Отказавшись как-либо цензурировать текст, Сорокин ведет повествование единым неразрывном потоком, втягивающим в себя все без исключения попутные обстоятельства. Ни одно существительное не остается без уточняющего определения: “желтый кубинский сахар в краснодарском чае”. (Все подробности бесспорно достоверны и узнаваемы, особенно для читателей моего возраста: мы с его Мариной – ровесники.) Каталогизируя бесконечные приметы времени, автор создает массированную иллюзию подлинности.
Но на самом деле это набор этикеток, терпеливо до назойливости перечисляющих штампы двух поколений. Если отец Марины читает Хемингуэя, то она – Сашу Соколова.
Тщательно выписанная “жизнеподобная” словесная ткань (условно говоря, проза Гладилина) представляет нулевой – базисный – слой в речевой конструкции всего романа. Отсюда книга, озираясь и оглядываясь, отходит в иные повествовательные сферы, каждая из которых перехватывает сюжет и поднимает градус рассказа.
Как только Марина находит лесбийскую любовь, в текст вступает другой язык. Клинический стиль половых описаний постепенно, в ритме страсти, сменяется все более взволнованным письмом.

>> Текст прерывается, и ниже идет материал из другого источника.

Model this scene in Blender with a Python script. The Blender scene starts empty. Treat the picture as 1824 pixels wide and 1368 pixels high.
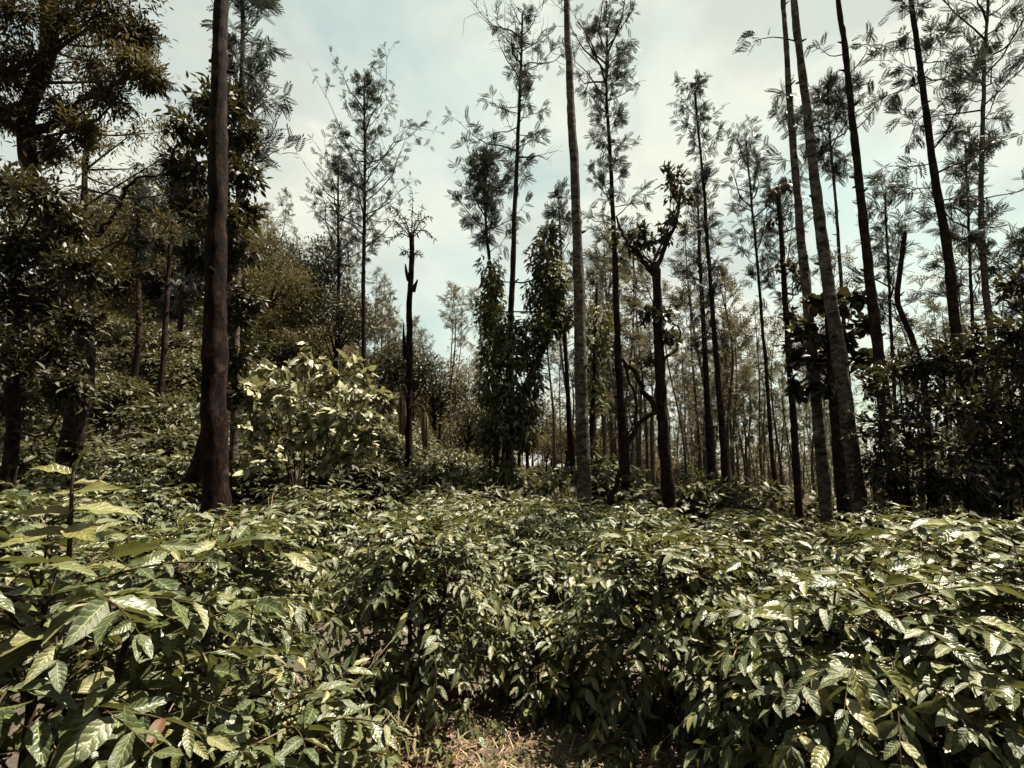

При этом описания все еще скрупулезны. Невидимый свидетель, рассказчик подглядывает и подслушивает, отмечая каждую подробность сцены совращения Марины:
Ловкие руки сняли с нее платье и трусики, потом с электрическим треском содралась Маринина водолазка, приглушенно зыкнула молния брюк, загремели отброшенные туфельки, щелкнула застежка лифчика, и дрожащее тело вплотную прижалось к ней.
Но тут же все эти хвастающиеся точностью детали – “электрический треск” и “зыкнувшая молния” – уступают романтическому стилю, который переводит натуралистические описания плотской любви в туманные и возвышенные метафоры, исподволь приводящие читателя к своему источнику – девичьим дневникам. Переход от механики секса к риторике любви протекает параллельно акту и укладывается в абзац:
Прижав бедром гениталии Марины, Маша стала двигаться, кровать заскрипела, и словно спала непроницаемая пелена, долгое время скрывавшая что-то, родное и знакомое: с каждым скрипом, с каждым движением навалившегося тела тьма начинала становиться ТЬМОЙ, обретая свой прежний знак Тайны и Стыда.